В древнеримской традиции можно выделить три основных момента, первый и важнейший из которых — обычно недооцениваемым профанической историей — нуждается в третьем для завершения цикла: первым является Царский период священного Рима, самодостаточного центра в своем глубочайшем аспекте, когда могущество его было сокрыто в тайне традиционного лона, связанного пуповиной с Исконной Традицией, арктический символ которой — Большая Медведица — связан с числом семь, что ясно прослеживается в семи Царях и семи холмах. Двуликий символ Януса в годичном делении, установленном Ромулом, проявляется в противопоставлении двух начальных месяцев, первый из которых, март был посвящён Марсу, а второй, апрель — Венере: римляне называли себя потомками Марса со стороны Ромула, и Венеры со стороны Энея, в чём также отражена двуликость Януса, присутствующая в самом происхождении римлян.
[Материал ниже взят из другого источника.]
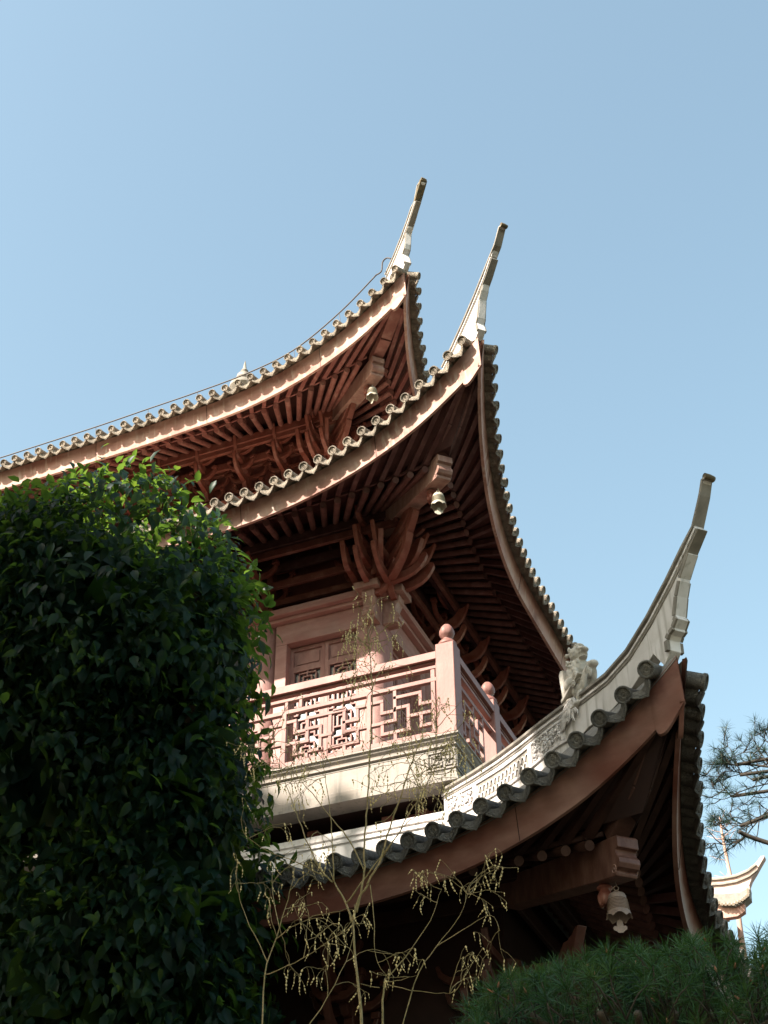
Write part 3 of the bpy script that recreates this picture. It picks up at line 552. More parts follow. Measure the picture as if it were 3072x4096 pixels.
# recess under the slab
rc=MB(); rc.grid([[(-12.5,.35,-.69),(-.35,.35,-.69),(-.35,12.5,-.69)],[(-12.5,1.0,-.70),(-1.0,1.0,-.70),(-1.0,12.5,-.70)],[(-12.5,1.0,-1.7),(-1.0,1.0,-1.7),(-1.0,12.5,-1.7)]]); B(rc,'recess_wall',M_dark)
for side in (0,1):
    Mx=MIR if side else Matrix.Identity(4)
    # relief fret panel at the slab corner
    cf=MB(); y=.045
    cf.box(-.46,-.43,y,y+.03,-.50,-.225); cf.box(-.06,-.03,y,y+.03,-.50,-.225); cf.box(-.43,-.06,y,y+.03,-.25,-.225); cf.box(-.43,-.06,y,y+.03,-.50,-.475)
    for (x0,z0,x1,z1) in [(-.40,-.28,-.26,-.28),(-.26,-.28,-.26,-.34),(-.26,-.34,-.34,-.34),(-.40,-.28,-.40,-.40),(-.40,-.40,-.32,-.40),(-.23,-.28,-.10,-.28),(-.10,-.28,-.10,-.36),(-.10,-.36,-.18,-.36),(-.20,-.32,-.20,-.44),(-.20,-.44,-.10,-.44),(-.10,-.40,-.10,-.44),(-.37,-.44,-.25,-.44),(-.25,-.38,-.25,-.44),(-.30,-.37,-.30,-.44),(-.37,-.31,-.31,-.31),(-.15,-.31,-.15,-.40)]:
        cf.box(min(x0,x1)-.009,max(x0,x1)+.009,y+.003,y+.027,min(z0,z1)-.009,max(z0,z1)+.009)
    o=cf.build('carved_panel',M_stone,balc,bevel=.003); o.matrix_basis=Mx
    for k in range(8):
        jt=MB(); jt.box(-.47-.62*k-.005,-.47-.62*k+.003,.0645,.07,-.51,-.22); o=jt.build('stone_joint',M_plasg,balc); o.matrix_basis=Mx
    # rails
    rl=MB(); x1=-.26; xe=-12
    rl.box(xe,x1,-.0,.16,1.19,1.31); rl.box(xe,x1,.05,.11,1.155,1.187)
    rl.box(xe,x1,.045,.125,1.065,1.115); rl.box(xe,x1,.05,.12,.865,.93); rl.box(xe,x1,.05,.12,.03,.10); rl.box(xe,x1,.04,.13,-.0,.028)
    rl.box(x1-.11,x1-.045,.053,.117,.10,1.065); rl.box(x1-.03,x1,.045,.125,.03,1.155)
    o=rl.build('railing',M_rail,balc,bevel=.006); o.matrix_basis=Mx
    fr=MB(); fw=.052
    def seg(a,b_,i):
        dx=abs(a[0]-b_[0]);dz=abs(a[1]-b_[1]); e=.0015*(i%3)
        if dx>=dz: 
            z=(a[1]+b_[1])/2; fr.box(min(a[0],b_[0])-fw/2,max(a[0],b_[0])+fw/2,.055+e,.11-e,z-fw/2,z+fw/2)
        else:
            x=(a[0]+b_[0])/2; fr.box(x-fw/2,x+fw/2,.058+e,.107-e,min(a[1],b_[1])-fw/2,max(a[1],b_[1])+fw/2)
    for sh_ in range(4 if not side else 1):
        for s_ in D['fret']:
            if sh_ and min(p[0] for p in s_)<-2.62: continue
            if side and min(p[0] for p in s_)<-1.55: continue
            for i in range(len(s_)-1):
                a_=(s_[i][0]-2.58*sh_,s_[i][1]); b_=(s_[i+1][0]-2.58*sh_,s_[i+1][1])
                if side: a_=(a_[0],a_[1]); b_=(b_[0],b_[1])
                seg(a_,b_,i)
    if side:
        for k in (1,2,3):
            fr_0=fr; fr=MB()
            for s_ in D['fret']:
                if min(p[0] for p in s_)<-1.5: continue
                for i in range(len(s_)-1): seg((s_[i][0]-1.72*k,s_[i][1]),(s_[i+1][0]-1.72*k,s_[i+1][1]),i)
            fr.box(-1.3-1.72*k,-1.25-1.72*k,.05,.112,.03,.93)
            o=fr.build('fretwork',M_rail,balc,bevel=.006); o.matrix_basis=Mx; fr=fr_0
        fr.box(-1.3,-1.25,.05,.112,.03,.93)
    if not side:
        for k in range(8):
            x=-1.285-1.29*k; fr.box(x-.033,x+.033,.049,.113,.03,.93)
            if k: fr.box(x-.0,x+.05,.051,.111,.93,1.065); fr.box(x+.22,x+.27,.051,.111,.93,1.065)
    o=fr.build('fretwork',M_rail,balc,bevel=.006); o.matrix_basis=Mx
    # band (plastered wall ridge) where the lower roof meets the wall
    bd=MB(); bp=[(.0,-.98),(.0,-1.04),(.035,-1.05),(.035,-1.085),(.012,-1.095),(.012,-1.13),(.04,-1.14),(.04,-1.17),(.015,-1.18),(.015,-1.8)]
    bd.grid([[(-12.5,.27+.25,-.98),(-.52,.52,-.98)]]+[[(-12.5,.27-o2,z),(-.27+o2,.27-o2,z)] for o2,z in bp])
    o=B(bd,'ridge_band',M_plas); o.matrix_basis=Mx
    # timber supports in the recess
    for x in (-1.25,-2.35,-3.6,-.75):
        sp=MB(); sp.prism([(0,0),(.42,0),(.42,-.06),(.30,-.16),(.22,-.2),(.12,-.34),(0,-.36)],(x,1.0,-.72),(0,-1,0),(0,0,1),.16); o=B(sp,'support_bracket',M_soff,bevel=.008); o.matrix_basis=Mx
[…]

К этому добавляется новый символ — Весты — священного огня знания, сверкающего в девственном лоне, оплодотворенном Марсом, божеством Великой Войны, ведущейся во имя возвращения земли к небу, а человека к Богу, и где убийство Рема выражает победу священного начала над профаническим, осмелившимся нарушить установленные ему границы. Число Царей равно семи как и Septimontium, семь холмов, на которых вырос древний Рим. Их делят по парам на мирные и военные как указание на две формы, сжатие и расширение, на два пути, созерцания и действия, духовное владычество и временную власть, божественное правосудие и человеческий закон, имеющих однородную циклическую форму, где цикл начинается от войны к миру, т.е. первая всегда предшествует второму.
Царский период, священный зародыш Римской Традиции, почти целиком ускользает от истории, ибо составляет незыблемую священную основу и помимо прочего отражает путь солнца с Востока на Запад с укоренением священной науки в новом центре, Риме, на новой земле, Италии, откуда начинается её распространение по всему Западу в двух формах, вторая из которых дополняет первую по мере ощутимого вырождения оной от эпохи Царей к эпохе Императоров. Это своего рода расширение, идущее наряду со сжатием: по мере того как утверждается римское могущество, священное ядро изолируется, можно даже сказать, что чем более оно скрывается в незримом, тем сильнее становится его направляющая сила, руководящая завоеванием Urbe. Три сменяющие друг друга политические формы, сведённые к своему символическому значению, соответствуют традиционному переходу от царского единства к единству имперскому через республиканскую двойственность: начало, развитие и завершение цикла, с возвращением последней формы к начальной в смысле преемственности формы правления. Но существует огромная разница между царским и имперским периодами, то же различие которое разделяет глаголы царствовать и править, первый связано скорее с духовным владычеством, которое ведёт, направляет, указывает и закладывает основы, второй больше походит для временной власти, приказывающей, упорядочивающей, понуждающей, так что не всегда qui imperat regit6, эти слова можно даже поменять местами, учитывая, что действительно священное не нуждается в принуждении, ибо являет собой свет, каковой есть свет сам по себе. Вергилий, отличавшейся глубокой интуицией реальности, в знаменитой фразе, которую цитируют все подряд, не понимая её смысла, объединил характер и значение этих двух форм властвования: Tu regere imperio populos, Romane, memento…7 Именно это в Римской Традиции называется ars установления истинного мира — pacisque imponere morem8 — священным искусством, не имеющим ничего общего с другими искусствами — наукой и искусствами в собственном смысле — и как явствует из предыдущих строф традиционной властью можно считать ту, при которой царствуют, владычествуют — regere — посредством касты Жрецов и правят, покоряют — imperio — при помощи касты Воинов, соблюдая гармонию двух властей, духовной и временной, твердо стоящих на защите священного наследия.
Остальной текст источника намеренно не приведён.